## LISTING
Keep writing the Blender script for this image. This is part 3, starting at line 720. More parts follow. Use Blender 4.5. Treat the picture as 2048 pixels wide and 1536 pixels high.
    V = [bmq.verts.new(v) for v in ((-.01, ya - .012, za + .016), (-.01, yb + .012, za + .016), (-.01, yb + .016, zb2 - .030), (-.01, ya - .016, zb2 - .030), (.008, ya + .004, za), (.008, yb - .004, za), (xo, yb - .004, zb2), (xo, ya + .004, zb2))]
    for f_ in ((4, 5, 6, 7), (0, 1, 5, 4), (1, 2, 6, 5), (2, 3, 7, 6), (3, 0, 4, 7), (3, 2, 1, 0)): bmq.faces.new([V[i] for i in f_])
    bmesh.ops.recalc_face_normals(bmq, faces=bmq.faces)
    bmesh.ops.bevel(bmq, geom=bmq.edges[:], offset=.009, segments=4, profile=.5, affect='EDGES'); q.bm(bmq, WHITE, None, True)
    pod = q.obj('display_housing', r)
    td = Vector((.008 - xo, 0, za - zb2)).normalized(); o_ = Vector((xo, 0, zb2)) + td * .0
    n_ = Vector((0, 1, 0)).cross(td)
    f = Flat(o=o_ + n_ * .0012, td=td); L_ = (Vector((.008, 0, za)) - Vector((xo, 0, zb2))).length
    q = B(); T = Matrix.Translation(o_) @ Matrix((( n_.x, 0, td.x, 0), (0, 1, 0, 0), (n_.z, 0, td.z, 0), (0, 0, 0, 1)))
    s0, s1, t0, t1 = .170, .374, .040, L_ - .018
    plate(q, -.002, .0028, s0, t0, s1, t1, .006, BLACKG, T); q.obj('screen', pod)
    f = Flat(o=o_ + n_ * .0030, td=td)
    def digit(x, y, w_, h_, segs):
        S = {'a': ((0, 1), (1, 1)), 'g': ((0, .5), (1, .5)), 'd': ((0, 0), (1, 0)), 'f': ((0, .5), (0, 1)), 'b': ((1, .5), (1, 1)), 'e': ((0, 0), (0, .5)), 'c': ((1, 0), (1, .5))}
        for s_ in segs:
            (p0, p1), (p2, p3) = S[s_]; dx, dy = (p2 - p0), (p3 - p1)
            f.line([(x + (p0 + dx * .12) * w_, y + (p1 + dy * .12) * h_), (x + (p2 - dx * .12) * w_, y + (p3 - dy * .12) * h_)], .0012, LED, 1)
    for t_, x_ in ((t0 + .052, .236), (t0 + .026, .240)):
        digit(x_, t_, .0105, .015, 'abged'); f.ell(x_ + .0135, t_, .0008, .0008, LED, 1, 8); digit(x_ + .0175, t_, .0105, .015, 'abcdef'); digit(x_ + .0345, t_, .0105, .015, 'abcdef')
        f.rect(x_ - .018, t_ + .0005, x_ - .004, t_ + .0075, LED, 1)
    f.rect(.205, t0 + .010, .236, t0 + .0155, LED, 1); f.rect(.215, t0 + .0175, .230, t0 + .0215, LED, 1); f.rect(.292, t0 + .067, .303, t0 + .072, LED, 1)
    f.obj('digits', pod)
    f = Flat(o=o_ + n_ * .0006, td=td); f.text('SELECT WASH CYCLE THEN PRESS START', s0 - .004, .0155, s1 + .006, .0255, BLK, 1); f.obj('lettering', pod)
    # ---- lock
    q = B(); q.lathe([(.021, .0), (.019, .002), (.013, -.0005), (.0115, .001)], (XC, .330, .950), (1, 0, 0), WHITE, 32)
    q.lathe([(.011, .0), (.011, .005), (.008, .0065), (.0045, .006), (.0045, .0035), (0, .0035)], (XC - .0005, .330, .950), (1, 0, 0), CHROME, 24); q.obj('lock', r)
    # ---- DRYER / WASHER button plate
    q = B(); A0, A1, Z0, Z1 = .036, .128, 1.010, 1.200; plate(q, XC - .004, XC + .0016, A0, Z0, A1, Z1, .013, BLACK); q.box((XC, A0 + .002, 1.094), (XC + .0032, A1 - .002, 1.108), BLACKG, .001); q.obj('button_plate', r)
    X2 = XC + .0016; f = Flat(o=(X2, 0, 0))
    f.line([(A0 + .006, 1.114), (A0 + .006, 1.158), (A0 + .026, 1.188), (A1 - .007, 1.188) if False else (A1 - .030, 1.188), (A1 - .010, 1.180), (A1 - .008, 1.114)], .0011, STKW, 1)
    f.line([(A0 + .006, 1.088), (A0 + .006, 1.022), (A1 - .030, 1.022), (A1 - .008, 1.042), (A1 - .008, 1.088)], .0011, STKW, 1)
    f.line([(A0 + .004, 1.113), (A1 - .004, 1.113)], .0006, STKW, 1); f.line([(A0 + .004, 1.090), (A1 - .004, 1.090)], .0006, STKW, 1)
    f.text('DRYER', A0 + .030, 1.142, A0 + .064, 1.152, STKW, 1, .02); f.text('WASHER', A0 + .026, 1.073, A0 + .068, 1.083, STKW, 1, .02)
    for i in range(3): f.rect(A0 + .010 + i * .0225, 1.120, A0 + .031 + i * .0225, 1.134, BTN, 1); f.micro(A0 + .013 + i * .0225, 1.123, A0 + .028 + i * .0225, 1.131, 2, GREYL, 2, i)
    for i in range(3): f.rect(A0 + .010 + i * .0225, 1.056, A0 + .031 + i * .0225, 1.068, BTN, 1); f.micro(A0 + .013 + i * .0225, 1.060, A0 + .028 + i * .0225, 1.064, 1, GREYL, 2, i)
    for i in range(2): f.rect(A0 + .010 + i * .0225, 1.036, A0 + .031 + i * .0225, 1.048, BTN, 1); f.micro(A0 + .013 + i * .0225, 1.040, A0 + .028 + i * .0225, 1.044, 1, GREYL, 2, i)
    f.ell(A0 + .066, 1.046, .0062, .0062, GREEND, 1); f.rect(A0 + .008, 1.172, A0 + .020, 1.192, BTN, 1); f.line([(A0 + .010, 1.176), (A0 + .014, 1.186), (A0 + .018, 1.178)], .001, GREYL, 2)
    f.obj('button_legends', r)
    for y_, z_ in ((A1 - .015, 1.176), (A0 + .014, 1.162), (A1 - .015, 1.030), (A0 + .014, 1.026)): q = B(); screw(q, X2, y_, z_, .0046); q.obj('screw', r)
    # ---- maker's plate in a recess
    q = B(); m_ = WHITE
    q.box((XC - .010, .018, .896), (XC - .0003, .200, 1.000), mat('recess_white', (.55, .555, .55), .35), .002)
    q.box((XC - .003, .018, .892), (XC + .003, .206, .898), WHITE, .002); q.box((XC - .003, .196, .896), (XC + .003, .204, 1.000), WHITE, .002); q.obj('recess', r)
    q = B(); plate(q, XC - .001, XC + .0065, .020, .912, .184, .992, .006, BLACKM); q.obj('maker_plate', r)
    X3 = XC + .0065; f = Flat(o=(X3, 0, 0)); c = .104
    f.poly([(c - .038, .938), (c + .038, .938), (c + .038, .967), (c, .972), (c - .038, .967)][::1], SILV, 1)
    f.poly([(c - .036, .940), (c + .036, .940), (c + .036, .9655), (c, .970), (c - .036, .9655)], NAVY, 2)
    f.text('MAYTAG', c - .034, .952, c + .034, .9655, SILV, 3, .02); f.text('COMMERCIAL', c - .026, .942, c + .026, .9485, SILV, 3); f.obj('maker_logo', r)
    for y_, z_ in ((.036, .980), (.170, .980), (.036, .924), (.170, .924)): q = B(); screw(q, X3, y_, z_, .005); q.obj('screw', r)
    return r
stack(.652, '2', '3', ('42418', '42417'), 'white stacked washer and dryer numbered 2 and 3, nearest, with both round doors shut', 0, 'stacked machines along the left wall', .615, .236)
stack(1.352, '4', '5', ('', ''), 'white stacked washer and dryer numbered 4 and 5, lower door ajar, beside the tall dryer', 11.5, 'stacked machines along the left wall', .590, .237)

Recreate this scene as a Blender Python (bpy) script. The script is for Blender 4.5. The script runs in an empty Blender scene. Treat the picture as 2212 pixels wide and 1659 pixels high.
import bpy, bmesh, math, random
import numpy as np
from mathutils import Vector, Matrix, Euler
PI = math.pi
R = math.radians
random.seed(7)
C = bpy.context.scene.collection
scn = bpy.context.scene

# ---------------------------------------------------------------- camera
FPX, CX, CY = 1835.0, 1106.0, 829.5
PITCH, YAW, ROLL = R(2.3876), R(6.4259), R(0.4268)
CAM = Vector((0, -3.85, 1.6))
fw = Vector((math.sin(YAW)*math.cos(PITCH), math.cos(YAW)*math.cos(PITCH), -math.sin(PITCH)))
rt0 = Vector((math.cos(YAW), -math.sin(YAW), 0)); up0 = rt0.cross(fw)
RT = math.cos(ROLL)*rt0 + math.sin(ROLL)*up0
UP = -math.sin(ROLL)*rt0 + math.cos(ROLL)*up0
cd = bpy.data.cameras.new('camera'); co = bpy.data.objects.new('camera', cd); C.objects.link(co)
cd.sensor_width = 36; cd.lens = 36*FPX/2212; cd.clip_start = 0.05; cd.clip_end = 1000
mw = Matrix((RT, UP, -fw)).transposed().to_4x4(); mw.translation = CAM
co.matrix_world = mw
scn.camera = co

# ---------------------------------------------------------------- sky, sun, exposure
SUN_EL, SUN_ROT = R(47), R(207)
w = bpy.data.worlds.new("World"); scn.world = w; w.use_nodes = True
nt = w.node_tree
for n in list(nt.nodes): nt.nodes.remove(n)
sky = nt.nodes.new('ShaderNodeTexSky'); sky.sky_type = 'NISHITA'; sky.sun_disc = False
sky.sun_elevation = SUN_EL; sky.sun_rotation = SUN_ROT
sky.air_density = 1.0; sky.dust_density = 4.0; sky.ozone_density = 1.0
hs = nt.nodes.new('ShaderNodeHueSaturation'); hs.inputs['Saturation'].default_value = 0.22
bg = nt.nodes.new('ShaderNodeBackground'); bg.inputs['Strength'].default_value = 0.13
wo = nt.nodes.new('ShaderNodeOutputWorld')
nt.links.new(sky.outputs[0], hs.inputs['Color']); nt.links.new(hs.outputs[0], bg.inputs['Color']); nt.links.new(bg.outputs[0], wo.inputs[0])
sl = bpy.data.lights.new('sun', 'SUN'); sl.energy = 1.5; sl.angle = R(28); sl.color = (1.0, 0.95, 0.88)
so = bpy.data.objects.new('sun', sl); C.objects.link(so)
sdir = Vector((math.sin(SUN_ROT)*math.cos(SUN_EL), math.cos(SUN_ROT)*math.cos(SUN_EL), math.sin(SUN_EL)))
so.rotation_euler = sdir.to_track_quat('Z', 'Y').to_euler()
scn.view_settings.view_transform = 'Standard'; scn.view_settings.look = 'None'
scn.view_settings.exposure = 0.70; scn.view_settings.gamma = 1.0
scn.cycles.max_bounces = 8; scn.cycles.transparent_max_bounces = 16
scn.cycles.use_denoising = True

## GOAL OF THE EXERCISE
Look back at the entries above. Retype the line with "Recreate this scene", the line with "scn.camera = co", and all lines in between.

## SOLUTION FOR THIS TASK
Recreate this scene as a Blender Python (bpy) script. The script is for Blender 4.5. The script runs in an empty Blender scene. Treat the picture as 2212 pixels wide and 1659 pixels high.
import bpy, bmesh, math, random
import numpy as np
from mathutils import Vector, Matrix, Euler
PI = math.pi
R = math.radians
random.seed(7)
C = bpy.context.scene.collection
scn = bpy.context.scene

# ---------------------------------------------------------------- camera
FPX, CX, CY = 1835.0, 1106.0, 829.5
PITCH, YAW, ROLL = R(2.3876), R(6.4259), R(0.4268)
CAM = Vector((0, -3.85, 1.6))
fw = Vector((math.sin(YAW)*math.cos(PITCH), math.cos(YAW)*math.cos(PITCH), -math.sin(PITCH)))
rt0 = Vector((math.cos(YAW), -math.sin(YAW), 0)); up0 = rt0.cross(fw)
RT = math.cos(ROLL)*rt0 + math.sin(ROLL)*up0
UP = -math.sin(ROLL)*rt0 + math.cos(ROLL)*up0
cd = bpy.data.cameras.new('camera'); co = bpy.data.objects.new('camera', cd); C.objects.link(co)
cd.sensor_width = 36; cd.lens = 36*FPX/2212; cd.clip_start = 0.05; cd.clip_end = 1000
mw = Matrix((RT, UP, -fw)).transposed().to_4x4(); mw.translation = CAM
co.matrix_world = mw
scn.camera = co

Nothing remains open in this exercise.